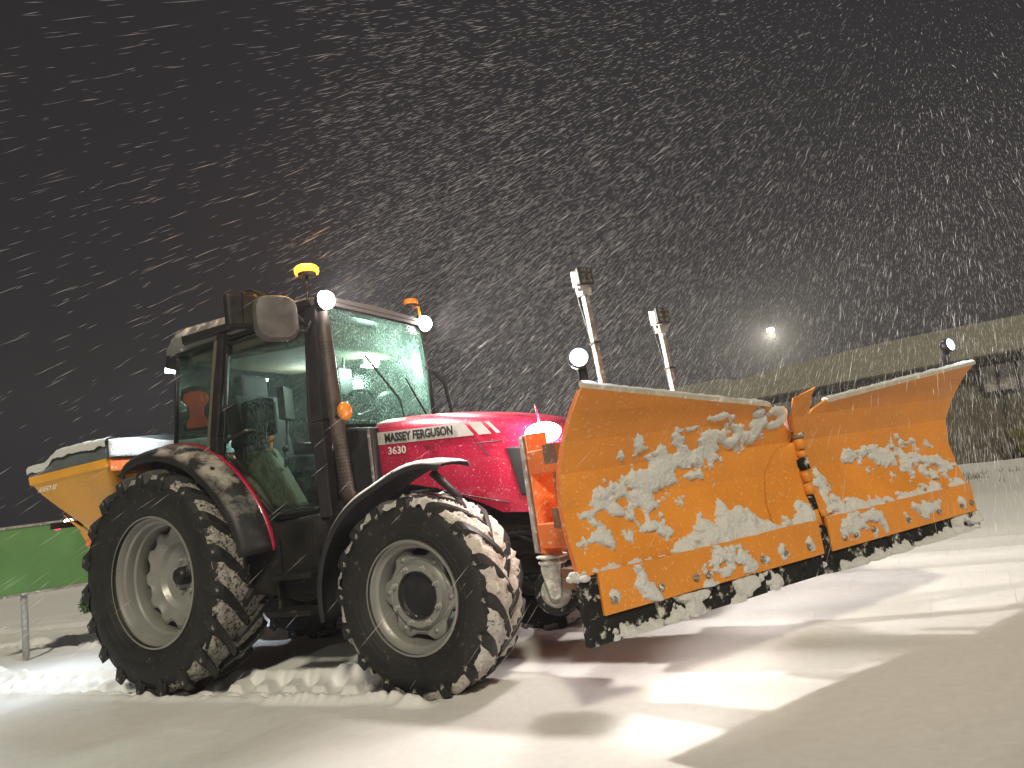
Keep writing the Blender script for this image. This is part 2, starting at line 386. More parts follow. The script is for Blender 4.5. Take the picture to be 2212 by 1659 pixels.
# low hall behind, roughly 25 m away
bx0, bx1, by = -2.6, 17.0, 21.3
bz = -.75
hall = thing('low_building', (6, by, bz), 'low olive grey hall with a pale sheet fascia behind the plough', 'building')
mb = MB(); N = 28
def top(x): return 3.62+.10*math.sin((x-1)*.42)+.03*(x-5) if x > 0 else 3.60+.0*x
def fz(x): return 2.72+.008*(x-4)
mb.prism([(bx0, by+.5, bz-.3), (bx1, by+.5, bz-.3), (bx1, by+.5, 3.2), (bx0, by+.5, 3.2)], (0, 9, 0)); mb.build('wall', m_wall, hall)
P = []
xs = np.linspace(bx0-.5, bx1+.5, 50)
mb = MB()
for side, yy in ((0, by-.35),):
    P = [[(x, yy+.0, fz(x) if k == 0 else (top(x)-(0 if x > bx0+1.2 else .5*((bx0+1.2-x)/1.7)**2))) for k in (0, 1)] for x in xs]
    Pb = [[(q[0], q[1]+10.3, q[2]) for q in row] for row in P]
    mb.grid(P); mb.grid(Pb)
    mb.grid([[r[0], b[0]] for r, b in zip(P, Pb)]); mb.grid([[r[1], b[1]] for r, b in zip(P, Pb)])
    mb.grid([P[0], Pb[0]]); mb.grid([P[-1], Pb[-1]])
mb.build('roof_fascia', m_fascia, hall)
for k, x in enumerate(np.arange(bx0+.6, bx1, 2.45)):
    mb = MB(); mb.box((x, by+.46, 1.0), (.09, .10, 3.5)); mb.build('cladding_post', m_dark, hall)
for x, wd in ((2.4, 2.6), (8.3, 1.9), (12.2, 2.4)):
    mb = MB(); zc = 2.05
    for dx, dz, sx, sz in ((0, .43, wd, .07), (0, -.43, wd, .07), (-wd/2, 0, .07, .93), (wd/2, 0, .07, .93), (0, 0, .06, .8)): mb.box((x+dx, by+.46, zc+dz), (sx, .1, sz))
    wn = mb.build('window', m_dark, hall); mb = MB(); mb.box((x, by+.485, zc), (wd-.06, .02, .82)); mb.build('pane', m_zinc, wn)
mb = MB(); mb.box(((bx0+bx1)/2, by+.43, -.25), (bx1-bx0, .14, .55)); mb.build('plinth', m_wall, hall)
mb = MB(); mb.tube([(8.95, by+.38, 2.6), (8.95, by+.38, -.2)], .05); mb.build('downpipe', m_zinc, hall)

# far street lamp
lx, ly = .65, 31.5
sp = thing('street_lamp', (lx, ly+1.2, -.8), 'lit yellow white street lamp far behind the plough', 'street lamp')
mb = MB(); mb.tube([(lx, ly+1.2, -.9), (lx, ly+1.2, 3), (lx, ly+1.2, 6.35)], [.085, .07, .05], 10); mb.build('pole', m_hidden_pole, sp, True)
mb = MB(); mb.tube([(lx, ly+1.2, 6.3), (lx, ly+.9, 6.62), (lx, ly+.3, 6.72)], .035, 8); mb.build('arm', m_hidden_pole, sp, True)
mb = MB(); mb.hexa([(lx-.14, ly-.35, 6.66), (lx+.14, ly-.35, 6.66), (lx+.12, ly+.35, 6.68), (lx-.12, ly+.35, 6.68)], [(lx-.1, ly-.3, 6.78), (lx+.1, ly-.3, 6.78), (lx+.07, ly+.32, 6.80), (lx-.07, ly+.32, 6.80)]); mb.build('lamp_head', m_dark, sp, bevel=.02)
mb = MB(); mb.ball((lx, ly-.05, 6.60), (.17, .30, .085)); mb.build('lens', e_street, sp, True)
light('street_light', 'SPOT', (lx, ly-.05, 6.40), 4500, (1, .95, .72), sp, .15, (0, -1, -.35), 150, .5)

# evergreen shrubs and bare bush
def leafball(c, rr, n, sz, seed, m, name, parent):
    r = np.random.default_rng(seed); mb = MB()
    for i in range(n):
        d = r.normal(size=3); d /= np.linalg.norm(d); q = r.uniform(.35, 1)**.5
        lump = .75+.5*float(vnoise(np.array([d[0]*2.2+5]), np.array([d[1]*2.2+d[2]*3]), seed)[0])
        p = np.array(c)+d*np.array(rr)*q*lump
        if p[2] < c[2]-rr[2]*.92: continue
        a = r.normal(size=3); a /= np.linalg.norm(a); b = np.cross(a, r.normal(size=3)); b /= np.linalg.norm(b); s = sz*r.uniform(.6, 1.4)
        mb.add([p-a*s, p+b*s*.4, p+a*s, p-b*s*.4], [(0, 1, 2, 3)])
    return mb.build(name, m, parent, fixn=False)
for k, (x, y, h, lab) in enumerate(((-8.6, 1.65, .55, 'low dark evergreen shrub at the left edge under the green board'), (-8.2, 3.75, .5, 'low dark evergreen shrub between green board and rear tyre'), (-9.2, 2.8, .6, 'low evergreen shrub hidden behind the green board'))):
    if k == 2: continue
    z0 = gz(x, y); sh = thing('evergreen_shrub', (x, y, z0), lab, 'shrub', 'low shrubs at the yard edge')
    leafball((x, y, z0+h*.3), (.45, .4, h*.40), 700, .05, 100+k, m_leaf, 'foliage', sh)
    mb = MB()
    for a in range(5): mb.tube([(x, y, z0-.05), (x+.25*math.cos(a*1.3), y+.25*math.sin(a*1.3), z0+h*.4)], [.02, .008], 5)
    mb.build('stem', m_twig, sh)
bxx, byy = 7.15, 17.8; z0 = gz(bxx, byy)
bb = thing('bare_bush', (bxx, byy, z0), 'bare leafless bush in front of the dark hall wall', 'bush')
mb = MB(); r_ = np.random.default_rng(4)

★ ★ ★

All of the data needs repeating exactly, but the pictures do not.

**Result of this task:**
Keep writing the Blender script for this image. This is part 2, starting at line 386. More parts follow. The script is for Blender 4.5. Take the picture to be 2212 by 1659 pixels.
# low hall behind, roughly 25 m away
bx0, bx1, by = -2.6, 17.0, 21.3
bz = -.75
hall = thing('low_building', (6, by, bz), 'low olive grey hall with a pale sheet fascia behind the plough', 'building')
mb = MB(); N = 28
def top(x): return 3.62+.10*math.sin((x-1)*.42)+.03*(x-5) if x > 0 else 3.60+.0*x
def fz(x): return 2.72+.008*(x-4)
mb.prism([(bx0, by+.5, bz-.3), (bx1, by+.5, bz-.3), (bx1, by+.5, 3.2), (bx0, by+.5, 3.2)], (0, 9, 0)); mb.build('wall', m_wall, hall)
P = []
xs = np.linspace(bx0-.5, bx1+.5, 50)
mb = MB()
for side, yy in ((0, by-.35),):
    P = [[(x, yy+.0, fz(x) if k == 0 else (top(x)-(0 if x > bx0+1.2 else .5*((bx0+1.2-x)/1.7)**2))) for k in (0, 1)] for x in xs]
    Pb = [[(q[0], q[1]+10.3, q[2]) for q in row] for row in P]
    mb.grid(P); mb.grid(Pb)
    mb.grid([[r[0], b[0]] for r, b in zip(P, Pb)]); mb.grid([[r[1], b[1]] for r, b in zip(P, Pb)])
    mb.grid([P[0], Pb[0]]); mb.grid([P[-1], Pb[-1]])
mb.build('roof_fascia', m_fascia, hall)
for k, x in enumerate(np.arange(bx0+.6, bx1, 2.45)):
    mb = MB(); mb.box((x, by+.46, 1.0), (.09, .10, 3.5)); mb.build('cladding_post', m_dark, hall)
for x, wd in ((2.4, 2.6), (8.3, 1.9), (12.2, 2.4)):
    mb = MB(); zc = 2.05
    for dx, dz, sx, sz in ((0, .43, wd, .07), (0, -.43, wd, .07), (-wd/2, 0, .07, .93), (wd/2, 0, .07, .93), (0, 0, .06, .8)): mb.box((x+dx, by+.46, zc+dz), (sx, .1, sz))
    wn = mb.build('window', m_dark, hall); mb = MB(); mb.box((x, by+.485, zc), (wd-.06, .02, .82)); mb.build('pane', m_zinc, wn)
mb = MB(); mb.box(((bx0+bx1)/2, by+.43, -.25), (bx1-bx0, .14, .55)); mb.build('plinth', m_wall, hall)
mb = MB(); mb.tube([(8.95, by+.38, 2.6), (8.95, by+.38, -.2)], .05); mb.build('downpipe', m_zinc, hall)

# far street lamp
lx, ly = .65, 31.5
sp = thing('street_lamp', (lx, ly+1.2, -.8), 'lit yellow white street lamp far behind the plough', 'street lamp')
mb = MB(); mb.tube([(lx, ly+1.2, -.9), (lx, ly+1.2, 3), (lx, ly+1.2, 6.35)], [.085, .07, .05], 10); mb.build('pole', m_hidden_pole, sp, True)
mb = MB(); mb.tube([(lx, ly+1.2, 6.3), (lx, ly+.9, 6.62), (lx, ly+.3, 6.72)], .035, 8); mb.build('arm', m_hidden_pole, sp, True)
mb = MB(); mb.hexa([(lx-.14, ly-.35, 6.66), (lx+.14, ly-.35, 6.66), (lx+.12, ly+.35, 6.68), (lx-.12, ly+.35, 6.68)], [(lx-.1, ly-.3, 6.78), (lx+.1, ly-.3, 6.78), (lx+.07, ly+.32, 6.80), (lx-.07, ly+.32, 6.80)]); mb.build('lamp_head', m_dark, sp, bevel=.02)
mb = MB(); mb.ball((lx, ly-.05, 6.60), (.17, .30, .085)); mb.build('lens', e_street, sp, True)
light('street_light', 'SPOT', (lx, ly-.05, 6.40), 4500, (1, .95, .72), sp, .15, (0, -1, -.35), 150, .5)

# evergreen shrubs and bare bush
def leafball(c, rr, n, sz, seed, m, name, parent):
    r = np.random.default_rng(seed); mb = MB()
    for i in range(n):
        d = r.normal(size=3); d /= np.linalg.norm(d); q = r.uniform(.35, 1)**.5
        lump = .75+.5*float(vnoise(np.array([d[0]*2.2+5]), np.array([d[1]*2.2+d[2]*3]), seed)[0])
        p = np.array(c)+d*np.array(rr)*q*lump
        if p[2] < c[2]-rr[2]*.92: continue
        a = r.normal(size=3); a /= np.linalg.norm(a); b = np.cross(a, r.normal(size=3)); b /= np.linalg.norm(b); s = sz*r.uniform(.6, 1.4)
        mb.add([p-a*s, p+b*s*.4, p+a*s, p-b*s*.4], [(0, 1, 2, 3)])
    return mb.build(name, m, parent, fixn=False)
for k, (x, y, h, lab) in enumerate(((-8.6, 1.65, .55, 'low dark evergreen shrub at the left edge under the green board'), (-8.2, 3.75, .5, 'low dark evergreen shrub between green board and rear tyre'), (-9.2, 2.8, .6, 'low evergreen shrub hidden behind the green board'))):
    if k == 2: continue
    z0 = gz(x, y); sh = thing('evergreen_shrub', (x, y, z0), lab, 'shrub', 'low shrubs at the yard edge')
    leafball((x, y, z0+h*.3), (.45, .4, h*.40), 700, .05, 100+k, m_leaf, 'foliage', sh)
    mb = MB()
    for a in range(5): mb.tube([(x, y, z0-.05), (x+.25*math.cos(a*1.3), y+.25*math.sin(a*1.3), z0+h*.4)], [.02, .008], 5)
    mb.build('stem', m_twig, sh)
bxx, byy = 7.15, 17.8; z0 = gz(bxx, byy)
bb = thing('bare_bush', (bxx, byy, z0), 'bare leafless bush in front of the dark hall wall', 'bush')
mb = MB(); r_ = np.random.default_rng(4)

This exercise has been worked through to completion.